Talonbooks, 2006
Read by Jakub Stachurski
I haven’t the right to comment on Vermeer’s Light, a compendium of George Bowering’s work of the past twelve years. How does one critique a man who, having published over forty works in verse and prose, remains an imaginative force, his trademark humour and painful honesty intact, his present generosity with said work rarely seen in any art form. Perhaps I’ve been nose-deep in Canada’s youngest and brightest too long—some of whom occasionally mistake a calculated, workshop-germinated poem for a successful one—as Bowering’s generosity and willingness to show the imperfect process of his verse left this reader startled. The volume exhibits the poet’s vulnerability across every stratum, from the revelatory “Imaginary Poems for AMB” series, in which Bowering converses with his recently deceased wife, to “The PGI Golf Tourney Poetic Address and Apology for Same,” in which the poet swallows his palpable discomfort with the event and coughs up stanzas like:
Let me introduce myself, a lesser poet
sponsored for this occasion by Petro-Canada;
call me Dick Assboy, get me on Letterman.

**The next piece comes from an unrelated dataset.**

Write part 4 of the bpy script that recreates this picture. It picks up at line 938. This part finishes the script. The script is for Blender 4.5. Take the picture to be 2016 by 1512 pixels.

A precisely penned series, West Side Haiku, rests next to an elegy in heroic couplets for a fellow poet, next to slant rhyme most rappers would nod their heads to. Not all of the concepts and experiments work, but the abundance of finely tuned, inspired verse paints any missteps as hearty, necessary steps in the pursuit of craft.
The collection is topped off with “Rewriting My Grandfather,” a telling essay in which Bowering describes the process of writing his most anthologized poem and the decades of frustration it has provided him. The frustration leads to a series of experiments on the piece, and Bowering treats his words as anything but precious. He works the poem through some of the standard poetic constraints, translating My Grandfather into sonnet form, or taking the nouns, verbs, and adjectives, and constructing a version of the poem out of their antonyms. Alternately, he translates the poem into French, then German, and back to English. He translates into Spanish and then back again, using the imperfect digital translation engine Babel Fish©. Even these seemingly haphazard exercises provide the imaginative reader with revelations—the sparkling, leftover Spanish, “santo santo main santo” and how it pierces through the verse, the accidental assonance of digital verse manipulation. His playfulness in tearing down and rebuilding “My Grandfather” is a fitting conclusion to the book.
Vermeer’s Light is not a book you read through once. I can imagine picking it up for years to come, the verse a constant stream of newfound meaning, inspiration and incitement for my own work.